Procurement and Quality Requirements for Nickel Superalloys in Great Falls
Sourcing nickel superalloys in Great Falls requires more procurement discipline than commodity materials. Material cost is the first reality: Inconel 718 bar runs approximately 20-40 dollars per pound at the distributor level, and a complex machined component may start as a billet costing 500-2,000 dollars before a chip is cut. Material certifications to the applicable AMS specification (AMS 5663 for Inconel 718 bar, AMS 5599 for Inconel 625 sheet and strip) are required as a baseline. Defense programs frequently add requirements for heat/lot traceability, chemical analysis certs, and mechanical test certs from the material producer.

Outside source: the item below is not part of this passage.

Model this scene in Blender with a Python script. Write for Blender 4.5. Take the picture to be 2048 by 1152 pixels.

Nickel superalloy material is not well-stocked in Montana regional distribution — Great Falls shops will typically order from specialty distributors in Seattle, Denver, or direct from service centers in Chicago or Houston. Expect 3-6 weeks for material procurement before shop time begins on Inconel 718 or Hastelloy work. Plan programs accordingly: a Inconel 718 defense component that requires 4 weeks of shop time and 1 week of post-machining NDT inspection may have a 10-12 week total lead time from PO to delivery after accounting for material lead time.
Quality system requirements for nickel superalloy defense work in Great Falls are the most demanding in the region's manufacturing sector. AS9100 Rev D registration, ITAR compliance, calibrated CMM inspection, and NADCAP-approved special processes (heat treatment, NDT) are the baseline expectation for flight-critical nickel superalloy components. ManufacturingBase profiles for Great Falls superalloy-capable shops include process certifications and typical lead time data to help buyers identify qualified sources without multiple rounds of qualification inquiries.

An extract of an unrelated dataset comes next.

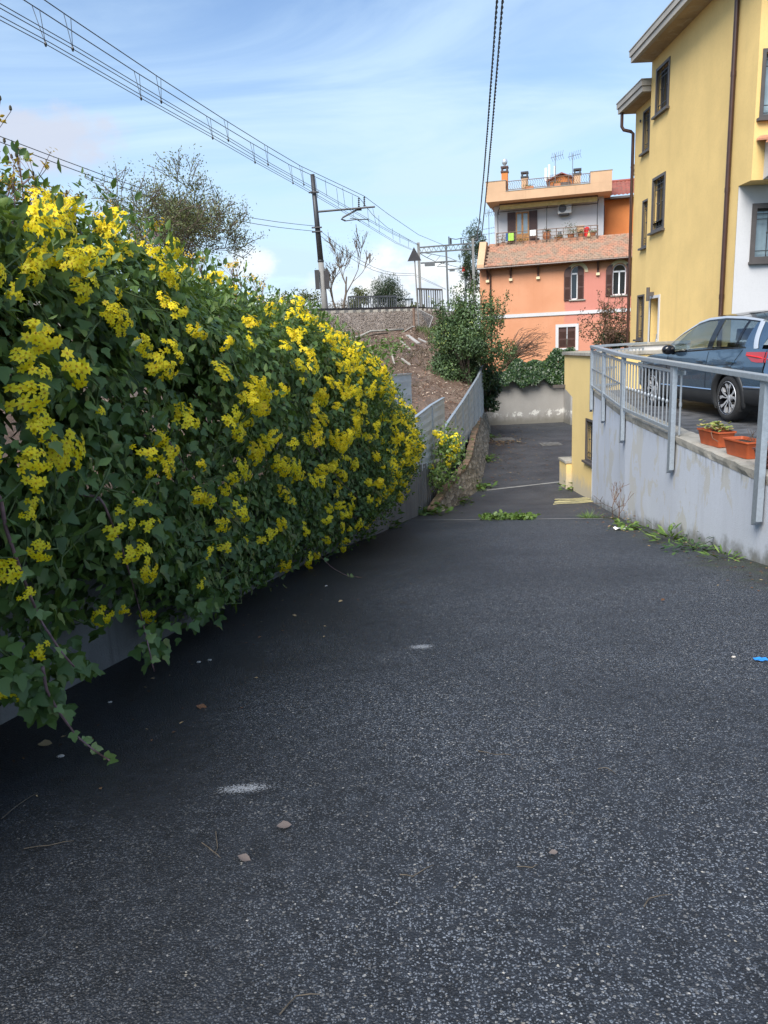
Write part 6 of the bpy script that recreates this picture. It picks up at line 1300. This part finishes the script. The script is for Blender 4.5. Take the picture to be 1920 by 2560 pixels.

Understanding Weldability Differences Between Inconel Grades
Weldability varies significantly across the nickel superalloy family, and this has practical implications for how Great Falls fabricators approach assembly work. Inconel 625 is one of the most weldable nickel alloys — it can be fusion welded using GTAW (TIG) or GMAW processes with ERNiCrMo-3 filler wire without significant risk of heat-affected zone cracking or post-weld embrittlement. This is why Inconel 625 weld overlay and cladding are common in chemical processing equipment where a corrosion-resistant nickel surface is applied over a carbon steel structural substrate. Great Falls shops that can TIG weld stainless can generally extend that capability to Inconel 625 with the right filler wire and attention to joint cleanliness.

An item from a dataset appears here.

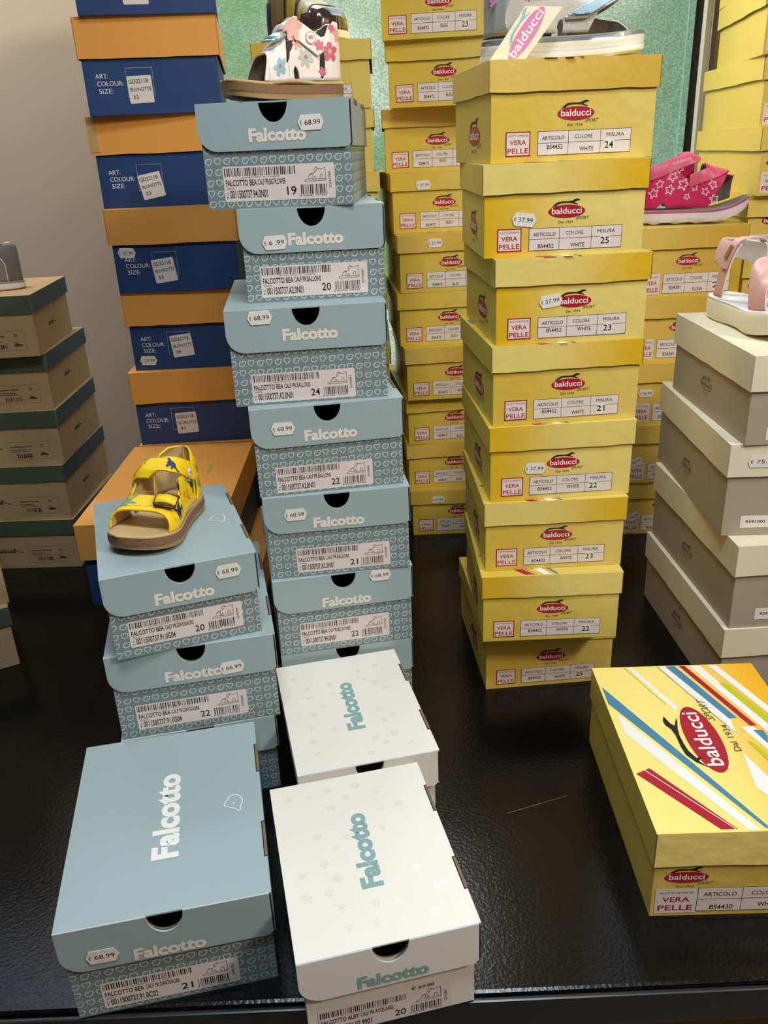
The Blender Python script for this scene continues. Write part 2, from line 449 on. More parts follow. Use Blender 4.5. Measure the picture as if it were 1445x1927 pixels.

Inconel 718 presents a different welding challenge. The alloy is susceptible to strain-age cracking in the heat-affected zone when welded in the aged condition — the precipitation hardening that gives 718 its strength also makes the HAZ prone to intergranular cracking during the stress relaxation that occurs when a welded joint is subsequently aged. The standard mitigation is to weld in the annealed condition using ERNiCrMo-3 or ERNiFeCr-2 filler wire and then heat treat the complete assembly. This sequence requires coordination between the welding shop and the heat treater and adds complexity to the program schedule. Defense assemblies involving Inconel 718 welds are almost always performed under AWS D17.1 aerospace welding procedures with documented inter-pass temperature controls and post-weld inspection.